_Objective_. Return all lines below containing the word "scene".
======== Dataset content ========
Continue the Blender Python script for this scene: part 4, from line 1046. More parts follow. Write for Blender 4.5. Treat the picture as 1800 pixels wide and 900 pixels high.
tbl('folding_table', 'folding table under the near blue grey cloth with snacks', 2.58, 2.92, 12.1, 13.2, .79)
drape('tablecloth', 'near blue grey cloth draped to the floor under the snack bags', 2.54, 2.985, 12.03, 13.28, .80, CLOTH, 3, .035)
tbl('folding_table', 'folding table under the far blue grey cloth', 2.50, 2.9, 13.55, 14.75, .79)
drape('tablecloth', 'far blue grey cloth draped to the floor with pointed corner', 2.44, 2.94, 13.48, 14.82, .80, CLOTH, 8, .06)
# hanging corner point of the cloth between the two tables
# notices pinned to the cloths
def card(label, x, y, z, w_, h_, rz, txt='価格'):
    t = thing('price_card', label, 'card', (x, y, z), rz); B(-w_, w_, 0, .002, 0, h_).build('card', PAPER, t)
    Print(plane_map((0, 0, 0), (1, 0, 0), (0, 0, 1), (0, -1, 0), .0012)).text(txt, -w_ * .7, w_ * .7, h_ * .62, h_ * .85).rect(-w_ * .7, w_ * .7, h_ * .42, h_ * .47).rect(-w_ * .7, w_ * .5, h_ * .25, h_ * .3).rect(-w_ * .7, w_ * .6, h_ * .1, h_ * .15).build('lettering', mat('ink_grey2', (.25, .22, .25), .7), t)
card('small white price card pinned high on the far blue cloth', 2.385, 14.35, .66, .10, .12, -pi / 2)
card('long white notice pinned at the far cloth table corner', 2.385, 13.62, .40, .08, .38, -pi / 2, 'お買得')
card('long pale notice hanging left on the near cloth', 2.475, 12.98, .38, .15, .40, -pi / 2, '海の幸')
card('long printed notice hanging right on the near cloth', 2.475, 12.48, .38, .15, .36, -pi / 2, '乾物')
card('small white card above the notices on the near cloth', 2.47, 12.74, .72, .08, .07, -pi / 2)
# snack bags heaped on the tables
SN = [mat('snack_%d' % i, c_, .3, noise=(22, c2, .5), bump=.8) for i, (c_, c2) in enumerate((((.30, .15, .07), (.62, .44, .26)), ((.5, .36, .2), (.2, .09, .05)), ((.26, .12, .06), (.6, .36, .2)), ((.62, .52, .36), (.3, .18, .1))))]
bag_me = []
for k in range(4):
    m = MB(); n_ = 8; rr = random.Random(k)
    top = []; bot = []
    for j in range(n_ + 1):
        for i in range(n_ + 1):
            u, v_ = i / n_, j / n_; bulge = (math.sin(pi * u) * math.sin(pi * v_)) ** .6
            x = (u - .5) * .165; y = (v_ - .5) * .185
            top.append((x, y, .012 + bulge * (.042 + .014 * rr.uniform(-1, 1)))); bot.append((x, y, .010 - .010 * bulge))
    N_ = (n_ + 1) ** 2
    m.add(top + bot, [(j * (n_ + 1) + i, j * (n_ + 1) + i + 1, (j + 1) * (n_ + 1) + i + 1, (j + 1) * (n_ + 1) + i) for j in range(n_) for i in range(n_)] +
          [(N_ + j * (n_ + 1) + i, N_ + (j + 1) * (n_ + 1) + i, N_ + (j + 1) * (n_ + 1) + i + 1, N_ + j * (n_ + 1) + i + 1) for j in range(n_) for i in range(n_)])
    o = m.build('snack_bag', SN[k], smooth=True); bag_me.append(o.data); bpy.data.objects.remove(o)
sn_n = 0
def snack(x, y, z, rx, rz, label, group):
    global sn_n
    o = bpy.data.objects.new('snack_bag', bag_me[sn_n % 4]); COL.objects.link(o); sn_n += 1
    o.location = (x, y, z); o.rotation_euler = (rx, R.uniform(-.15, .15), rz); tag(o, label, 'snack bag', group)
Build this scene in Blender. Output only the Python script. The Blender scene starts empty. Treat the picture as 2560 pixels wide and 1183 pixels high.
========
_Output of the task_.
Continue the Blender Python script for this scene: part 4, from line 1046. More parts follow. Write for Blender 4.5. Treat the picture as 1800 pixels wide and 900 pixels high.
Build this scene in Blender. Output only the Python script. The Blender scene starts empty. Treat the picture as 2560 pixels wide and 1183 pixels high.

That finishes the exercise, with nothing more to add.